■ What the exercise asks
Transcribe the material verbatim in full; the pictures do not belong in the copy.
---+---
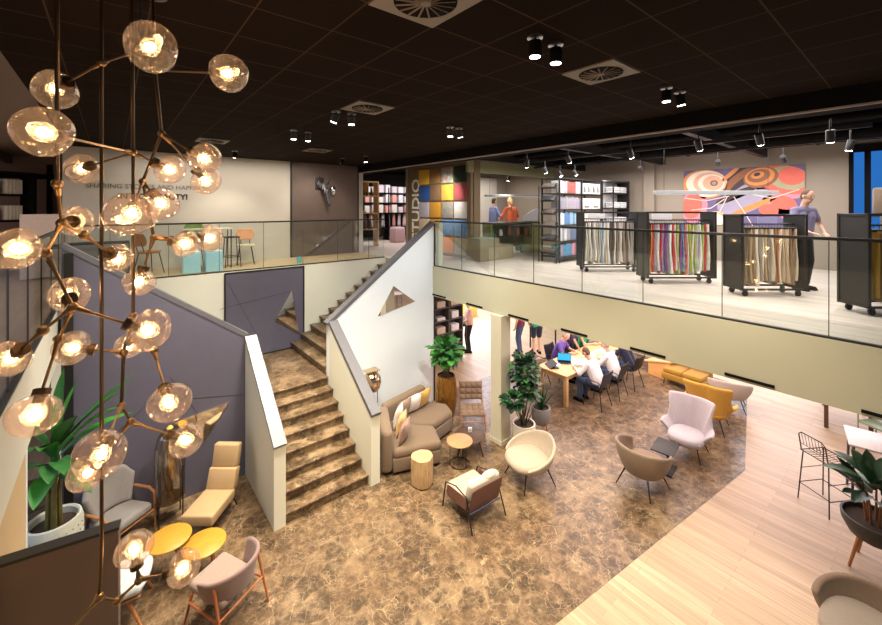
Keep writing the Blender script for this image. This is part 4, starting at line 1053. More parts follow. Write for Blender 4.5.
person('person in a white shirt nearest the camera, leaning over papers at the oak table', (8.98, 4.99, 0), .04, WSHIRT, JEANS, BRHAIR, True, .42, ((-.16, .52, .79), (.10, .54, .79)), 'long', head=(0, .4))
person('person in a white shirt and jeans, second along the near side of the table', (9.80, 4.99, 0), .10, WSHIRT, JEANS, GHAIR, True, .34, ((-.10, .52, .79), (.13, .48, .79)), 'long', head=(0, .35))
person('person in a dark navy sweater and jeans, third along the near side', (10.62, 4.97, 0), .02, NAVY, JEANS, DHAIR, True, .45, ((-.10, .54, .79), (.13, .50, .79)), 'long', head=(0, .4))
person('person in a violet polo shirt at the far side of the oak table', (9.60, 6.61, 0), PI+.25, PURPLE, DJEANS, GHAIR, True, .36, ((-.12, .50, .79), (.12, .48, .79)), 'short', head=(0, .45), bald=True)
person('person in a dark plum top leaning over the middle of the table', (10.25, 6.66, 0), PI-.1, DPURP, BLKF, BRHAIR, False, .62, ((-.10, .62, .80), (.14, .60, .80)), 'short', head=(0, .4), skin=SKIN2, height=.92)
person('person in a green shirt at the far end of the oak table', (10.9, 6.61, 0), PI, GREEN, DJEANS, DHAIR, True, .34, ((-.12, .50, .79), (.12, .48, .79)), 'short', head=(0, .3))
def laptop(label, loc, rz, scr, ang=1.85):
    t = thing('laptop', label, 'laptop', loc, rz)
    b = B(); box(b, (0, 0, .009), (.34, .235, .016), .004); obj('base', b, CHAR, t)
    b = B(); box(b, (0, .02, .0175), (.29, .11, .002)); obj('keyboard', b, BLACKM, t)
    b = B(); h = V((0, math.cos(ang), math.sin(ang))); c = V((0, -.0, 0))
    box(b, (0, .1175-math.cos(ang)*-.115*1, .012+math.sin(ang)*.115), (.34, .23, .012), .003, 1, 0, ang); sc = obj('lid', b, CHAR, t)
    n = V((0, -math.sin(ang), math.cos(ang)))
    b = B(); box(b, V((0, .1175+math.cos(ang)*.115, .012+math.sin(ang)*.115))+n*.0068, (.315, .20, .001), 0, 1, 0, ang); obj('screen', b, scr, sc)
    return t
SCREEN = emitter('laptop_screen_blue', (.05, .42, .80), .9)
laptop('open laptop with a bright blue screen on the oak table', (8.98, 5.92, .751), rad(-52), SCREEN)
laptop('dark laptop at the near left corner of the oak table', (8.52, 5.98, .751), rad(60), emitter('laptop_screen_dark', (.02, .03, .05), .3), 2.6)
PAPER = mat('white_paper', (.82, .82, .86), .6, 0, .03, 5)
for k, (x, y, w, d, a, lb) in enumerate([(9.25, 5.75, .60, .42, .2, 'large white drawing sheet in the middle of the oak table'), (9.50, 5.55, .42, .30, -.15, 'white paper sheet in front of the nearest white-shirted person'),
        (9.95, 5.80, .45, .32, .4, 'white paper sheet between the middle people at the table'), (8.72, 6.0, .30, .21, .5, 'white paper beside the dark laptop'), (10.45, 5.7, .42, .3, -.2, 'white paper at the far part of the oak table')]):
    b = B(); grid(b, lambda u, v: V(((u-.5)*w, (v-.5)*d, .003+.006*math.sin(3*u+2*v+k))), 6, 6); o = soft(obj('paper_sheet', b, PAPER), .002, 0, 1)
    o.location = (x, y, .751+.003*k); o.rotation_euler = (0, 0, a); tag(o, lb, 'paper', 'papers on the work table')
# standing people beyond the planters
person('standing person in a maroon top and jeans behind the bushy white-pot tree', (10.25, 8.40, 0), rad(20), MAROON, JEANS, DHAIR, False, .03, ((-.20, .10, .86), (.20, .12, .88)), 'short', head=(0, .1))
person('standing person in green top and dark shorts beside the black glass frame', (10.62, 8.02, 0), rad(-30), TEALF, DJEANS, BRHAIR, False, .03, ((-.20, .14, .90), (.20, .12, .88)), 'short', True, head=(0, .1))
person('person with a peach top and black trousers beside the grey shelf unit', (9.05, 9.55, 0), rad(60), fabric('peach_cotton', (.70, .44, .34)), BLKF, DHAIR, False, .05, ((-.16, .28, 1.0), (.18, .24, 1.05)), 'long', head=(0, .2))
# black glass partition frame behind
t = thing('glass_partition', 'black framed glass screen behind the standing people', 'partition', (11.6, 8.0, 0), rad(-40))
for k, x in enumerate((-.85, .0, .85)): b = B(); box(b, (x, 0, 1.1), (.045, .045, 2.2)); obj('post', b, BLACK, t)
b = B(); box(b, (0, 0, 2.18), (1.74, .045, .04)); obj('top_rail', b, BLACK, t)
for x in (-.425, .425): b = B(); box(b, (x, 0, 1.1), (.79, .01, 2.1)); obj('glass_pane', b, GLASS, t)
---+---
■ Exercise solution
Keep writing the Blender script for this image. This is part 4, starting at line 1053. More parts follow. Write for Blender 4.5.
person('person in a white shirt nearest the camera, leaning over papers at the oak table', (8.98, 4.99, 0), .04, WSHIRT, JEANS, BRHAIR, True, .42, ((-.16, .52, .79), (.10, .54, .79)), 'long', head=(0, .4))
person('person in a white shirt and jeans, second along the near side of the table', (9.80, 4.99, 0), .10, WSHIRT, JEANS, GHAIR, True, .34, ((-.10, .52, .79), (.13, .48, .79)), 'long', head=(0, .35))
person('person in a dark navy sweater and jeans, third along the near side', (10.62, 4.97, 0), .02, NAVY, JEANS, DHAIR, True, .45, ((-.10, .54, .79), (.13, .50, .79)), 'long', head=(0, .4))
person('person in a violet polo shirt at the far side of the oak table', (9.60, 6.61, 0), PI+.25, PURPLE, DJEANS, GHAIR, True, .36, ((-.12, .50, .79), (.12, .48, .79)), 'short', head=(0, .45), bald=True)
person('person in a dark plum top leaning over the middle of the table', (10.25, 6.66, 0), PI-.1, DPURP, BLKF, BRHAIR, False, .62, ((-.10, .62, .80), (.14, .60, .80)), 'short', head=(0, .4), skin=SKIN2, height=.92)
person('person in a green shirt at the far end of the oak table', (10.9, 6.61, 0), PI, GREEN, DJEANS, DHAIR, True, .34, ((-.12, .50, .79), (.12, .48, .79)), 'short', head=(0, .3))
def laptop(label, loc, rz, scr, ang=1.85):
    t = thing('laptop', label, 'laptop', loc, rz)
    b = B(); box(b, (0, 0, .009), (.34, .235, .016), .004); obj('base', b, CHAR, t)
    b = B(); box(b, (0, .02, .0175), (.29, .11, .002)); obj('keyboard', b, BLACKM, t)
    b = B(); h = V((0, math.cos(ang), math.sin(ang))); c = V((0, -.0, 0))
    box(b, (0, .1175-math.cos(ang)*-.115*1, .012+math.sin(ang)*.115), (.34, .23, .012), .003, 1, 0, ang); sc = obj('lid', b, CHAR, t)
    n = V((0, -math.sin(ang), math.cos(ang)))
    b = B(); box(b, V((0, .1175+math.cos(ang)*.115, .012+math.sin(ang)*.115))+n*.0068, (.315, .20, .001), 0, 1, 0, ang); obj('screen', b, scr, sc)
    return t
SCREEN = emitter('laptop_screen_blue', (.05, .42, .80), .9)
laptop('open laptop with a bright blue screen on the oak table', (8.98, 5.92, .751), rad(-52), SCREEN)
laptop('dark laptop at the near left corner of the oak table', (8.52, 5.98, .751), rad(60), emitter('laptop_screen_dark', (.02, .03, .05), .3), 2.6)
PAPER = mat('white_paper', (.82, .82, .86), .6, 0, .03, 5)
for k, (x, y, w, d, a, lb) in enumerate([(9.25, 5.75, .60, .42, .2, 'large white drawing sheet in the middle of the oak table'), (9.50, 5.55, .42, .30, -.15, 'white paper sheet in front of the nearest white-shirted person'),
        (9.95, 5.80, .45, .32, .4, 'white paper sheet between the middle people at the table'), (8.72, 6.0, .30, .21, .5, 'white paper beside the dark laptop'), (10.45, 5.7, .42, .3, -.2, 'white paper at the far part of the oak table')]):
    b = B(); grid(b, lambda u, v: V(((u-.5)*w, (v-.5)*d, .003+.006*math.sin(3*u+2*v+k))), 6, 6); o = soft(obj('paper_sheet', b, PAPER), .002, 0, 1)
    o.location = (x, y, .751+.003*k); o.rotation_euler = (0, 0, a); tag(o, lb, 'paper', 'papers on the work table')
# standing people beyond the planters
person('standing person in a maroon top and jeans behind the bushy white-pot tree', (10.25, 8.40, 0), rad(20), MAROON, JEANS, DHAIR, False, .03, ((-.20, .10, .86), (.20, .12, .88)), 'short', head=(0, .1))
person('standing person in green top and dark shorts beside the black glass frame', (10.62, 8.02, 0), rad(-30), TEALF, DJEANS, BRHAIR, False, .03, ((-.20, .14, .90), (.20, .12, .88)), 'short', True, head=(0, .1))
person('person with a peach top and black trousers beside the grey shelf unit', (9.05, 9.55, 0), rad(60), fabric('peach_cotton', (.70, .44, .34)), BLKF, DHAIR, False, .05, ((-.16, .28, 1.0), (.18, .24, 1.05)), 'long', head=(0, .2))
# black glass partition frame behind
t = thing('glass_partition', 'black framed glass screen behind the standing people', 'partition', (11.6, 8.0, 0), rad(-40))
for k, x in enumerate((-.85, .0, .85)): b = B(); box(b, (x, 0, 1.1), (.045, .045, 2.2)); obj('post', b, BLACK, t)
b = B(); box(b, (0, 0, 2.18), (1.74, .045, .04)); obj('top_rail', b, BLACK, t)
for x in (-.425, .425): b = B(); box(b, (x, 0, 1.1), (.79, .01, 2.1)); obj('glass_pane', b, GLASS, t)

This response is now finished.